RM : S’agissant de la desserte TGV des villes moyennes, une sur six serait menacée de disparition après l’ouverture à la concurrence. Les sénateurs Hervé Maurey et Gérard Cornu disent pour leur part : “la responsabilité du maintien des dessertes locales ne saurait peser sur les seules Régions, en l’absence de financements spécifiques. Or rien ne dit que l’Etat compte s’engager dans cette voie, alors qu’il vient tout juste de transférer une grande partie des Intercités aux Régions”.Etes-vous favorable à l’“open access”, qui autorise les repreneurs éventuels à ne reprendre que les lignes rentables, ou aux “contrats de service public” qui permettrait au contraire de préserver notamment les dessertes directes sans correspondance ?

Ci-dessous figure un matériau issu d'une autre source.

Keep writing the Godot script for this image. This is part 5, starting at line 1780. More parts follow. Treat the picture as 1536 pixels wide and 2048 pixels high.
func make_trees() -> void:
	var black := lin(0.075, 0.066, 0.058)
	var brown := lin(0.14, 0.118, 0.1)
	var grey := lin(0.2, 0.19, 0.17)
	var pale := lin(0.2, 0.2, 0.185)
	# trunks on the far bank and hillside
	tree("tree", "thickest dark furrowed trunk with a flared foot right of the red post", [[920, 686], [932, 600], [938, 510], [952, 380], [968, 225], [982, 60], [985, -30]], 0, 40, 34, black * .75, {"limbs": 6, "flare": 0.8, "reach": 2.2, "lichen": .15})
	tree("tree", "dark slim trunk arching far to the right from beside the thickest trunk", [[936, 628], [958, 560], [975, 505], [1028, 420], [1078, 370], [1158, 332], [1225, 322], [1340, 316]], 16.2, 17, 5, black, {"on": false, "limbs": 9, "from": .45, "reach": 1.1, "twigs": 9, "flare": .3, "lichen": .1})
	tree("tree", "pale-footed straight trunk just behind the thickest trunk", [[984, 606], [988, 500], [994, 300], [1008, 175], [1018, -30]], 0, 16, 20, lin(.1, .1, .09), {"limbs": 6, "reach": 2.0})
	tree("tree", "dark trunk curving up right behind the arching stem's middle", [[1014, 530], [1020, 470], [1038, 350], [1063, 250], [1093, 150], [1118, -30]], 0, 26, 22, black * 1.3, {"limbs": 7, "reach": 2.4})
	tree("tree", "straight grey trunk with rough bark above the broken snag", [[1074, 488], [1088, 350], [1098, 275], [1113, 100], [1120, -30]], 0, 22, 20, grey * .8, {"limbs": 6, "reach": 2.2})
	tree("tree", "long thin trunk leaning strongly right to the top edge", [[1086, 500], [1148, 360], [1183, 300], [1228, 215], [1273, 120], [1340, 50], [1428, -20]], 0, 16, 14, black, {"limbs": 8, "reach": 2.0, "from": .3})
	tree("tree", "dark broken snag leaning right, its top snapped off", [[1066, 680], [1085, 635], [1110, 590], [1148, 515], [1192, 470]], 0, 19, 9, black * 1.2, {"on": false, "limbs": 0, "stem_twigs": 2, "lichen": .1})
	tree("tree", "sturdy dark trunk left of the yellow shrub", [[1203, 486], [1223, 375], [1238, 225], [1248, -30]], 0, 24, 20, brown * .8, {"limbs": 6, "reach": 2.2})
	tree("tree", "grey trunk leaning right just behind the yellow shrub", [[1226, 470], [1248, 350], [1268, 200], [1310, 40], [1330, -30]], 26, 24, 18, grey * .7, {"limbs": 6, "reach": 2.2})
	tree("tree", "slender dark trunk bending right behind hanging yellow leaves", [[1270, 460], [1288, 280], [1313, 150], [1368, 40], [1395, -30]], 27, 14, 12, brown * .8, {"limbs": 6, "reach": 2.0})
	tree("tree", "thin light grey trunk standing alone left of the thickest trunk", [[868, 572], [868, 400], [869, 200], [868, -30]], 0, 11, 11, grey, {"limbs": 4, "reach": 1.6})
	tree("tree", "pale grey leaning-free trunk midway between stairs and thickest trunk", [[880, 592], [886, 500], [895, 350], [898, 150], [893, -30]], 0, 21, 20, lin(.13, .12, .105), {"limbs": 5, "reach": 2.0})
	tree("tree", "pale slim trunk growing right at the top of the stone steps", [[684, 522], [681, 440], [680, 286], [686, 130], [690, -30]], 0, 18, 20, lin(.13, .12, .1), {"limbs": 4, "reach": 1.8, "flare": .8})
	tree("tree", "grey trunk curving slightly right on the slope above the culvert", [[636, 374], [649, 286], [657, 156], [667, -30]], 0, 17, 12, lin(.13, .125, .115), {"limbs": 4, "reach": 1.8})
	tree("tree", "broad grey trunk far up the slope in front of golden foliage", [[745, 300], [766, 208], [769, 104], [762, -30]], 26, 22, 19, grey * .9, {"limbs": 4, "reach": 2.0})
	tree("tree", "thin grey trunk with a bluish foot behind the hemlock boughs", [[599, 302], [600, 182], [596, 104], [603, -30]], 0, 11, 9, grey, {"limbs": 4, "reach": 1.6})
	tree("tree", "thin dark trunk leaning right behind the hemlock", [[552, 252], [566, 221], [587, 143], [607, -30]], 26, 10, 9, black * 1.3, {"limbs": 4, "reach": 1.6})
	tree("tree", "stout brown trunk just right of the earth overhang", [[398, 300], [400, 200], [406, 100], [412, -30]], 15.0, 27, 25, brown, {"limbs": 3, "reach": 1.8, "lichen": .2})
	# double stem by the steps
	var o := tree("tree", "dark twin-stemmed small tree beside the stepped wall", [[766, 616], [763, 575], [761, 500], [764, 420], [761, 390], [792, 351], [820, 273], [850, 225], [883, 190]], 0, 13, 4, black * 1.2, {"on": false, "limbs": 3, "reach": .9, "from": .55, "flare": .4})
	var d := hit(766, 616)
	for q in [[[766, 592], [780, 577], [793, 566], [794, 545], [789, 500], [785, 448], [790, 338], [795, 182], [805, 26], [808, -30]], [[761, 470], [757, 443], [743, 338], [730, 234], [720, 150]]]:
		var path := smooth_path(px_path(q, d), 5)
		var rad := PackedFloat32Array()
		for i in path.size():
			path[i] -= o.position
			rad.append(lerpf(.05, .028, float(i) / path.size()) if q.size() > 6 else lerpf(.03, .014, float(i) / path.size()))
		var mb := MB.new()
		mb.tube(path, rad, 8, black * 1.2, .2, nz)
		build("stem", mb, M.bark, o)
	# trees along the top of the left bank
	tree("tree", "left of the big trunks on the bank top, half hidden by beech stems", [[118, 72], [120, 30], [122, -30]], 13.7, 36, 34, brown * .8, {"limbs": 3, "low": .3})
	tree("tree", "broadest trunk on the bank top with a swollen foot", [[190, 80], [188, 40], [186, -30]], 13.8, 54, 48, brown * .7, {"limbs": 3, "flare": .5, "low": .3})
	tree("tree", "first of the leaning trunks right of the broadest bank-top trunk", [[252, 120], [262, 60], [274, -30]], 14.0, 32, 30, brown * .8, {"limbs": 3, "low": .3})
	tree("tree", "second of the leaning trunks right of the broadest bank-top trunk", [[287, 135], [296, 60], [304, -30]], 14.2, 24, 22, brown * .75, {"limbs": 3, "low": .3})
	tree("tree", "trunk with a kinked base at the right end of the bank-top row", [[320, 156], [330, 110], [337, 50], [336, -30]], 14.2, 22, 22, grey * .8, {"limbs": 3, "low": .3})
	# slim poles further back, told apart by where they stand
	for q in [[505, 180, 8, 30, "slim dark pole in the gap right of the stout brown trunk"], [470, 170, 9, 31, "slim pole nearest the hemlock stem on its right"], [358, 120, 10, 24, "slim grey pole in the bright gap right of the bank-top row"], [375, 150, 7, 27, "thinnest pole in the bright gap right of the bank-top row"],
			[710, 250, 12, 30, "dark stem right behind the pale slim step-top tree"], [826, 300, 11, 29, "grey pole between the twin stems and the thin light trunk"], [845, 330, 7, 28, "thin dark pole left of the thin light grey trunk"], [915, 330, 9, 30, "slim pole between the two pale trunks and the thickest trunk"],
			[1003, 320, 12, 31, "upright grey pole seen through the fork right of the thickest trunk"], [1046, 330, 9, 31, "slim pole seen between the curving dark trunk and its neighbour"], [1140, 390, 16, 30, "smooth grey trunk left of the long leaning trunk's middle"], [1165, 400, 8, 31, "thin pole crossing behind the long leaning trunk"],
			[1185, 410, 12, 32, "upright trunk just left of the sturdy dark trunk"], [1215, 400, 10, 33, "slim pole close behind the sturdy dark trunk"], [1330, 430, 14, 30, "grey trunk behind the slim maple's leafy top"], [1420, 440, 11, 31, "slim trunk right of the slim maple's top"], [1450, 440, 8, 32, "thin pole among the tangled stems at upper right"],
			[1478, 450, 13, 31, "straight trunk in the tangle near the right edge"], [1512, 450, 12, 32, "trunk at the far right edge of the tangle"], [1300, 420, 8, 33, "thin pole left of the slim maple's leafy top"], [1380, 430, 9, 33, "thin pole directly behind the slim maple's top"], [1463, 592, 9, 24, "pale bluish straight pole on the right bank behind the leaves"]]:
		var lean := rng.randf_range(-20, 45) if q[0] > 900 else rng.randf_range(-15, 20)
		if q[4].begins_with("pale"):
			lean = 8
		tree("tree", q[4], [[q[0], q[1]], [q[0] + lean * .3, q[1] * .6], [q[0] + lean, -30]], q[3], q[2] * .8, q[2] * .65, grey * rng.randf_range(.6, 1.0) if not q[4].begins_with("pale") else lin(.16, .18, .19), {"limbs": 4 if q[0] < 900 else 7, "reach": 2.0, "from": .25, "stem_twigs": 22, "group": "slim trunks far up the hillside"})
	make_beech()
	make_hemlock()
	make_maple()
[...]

EB : Je suis très attachée au modèle du TGV à la française, qui est accessible à tous et qui dessert les territoires au-delà des lignes à grande vitesse, au-delà des métropoles. Et c’est bien dans ce sens que nous avons travaillé avec le projet de réforme, à travers l’idée que la péréquation qui se fait aujourd’hui dans l’activité entre les TGV qui sont rentables et ceux qui le sont moins, devra se faire demain au travers des péages. Les sénateurs ont dit très explicitement qu’on pourrait prévoir par ailleurs en complément des contrats de service public. Je suis favorable à ce qui a été présenté en commission. C’est important de rassurer les Français, de rassurer les élus de ces villes sur la volonté du gouvernement de maintenir ces dessertes.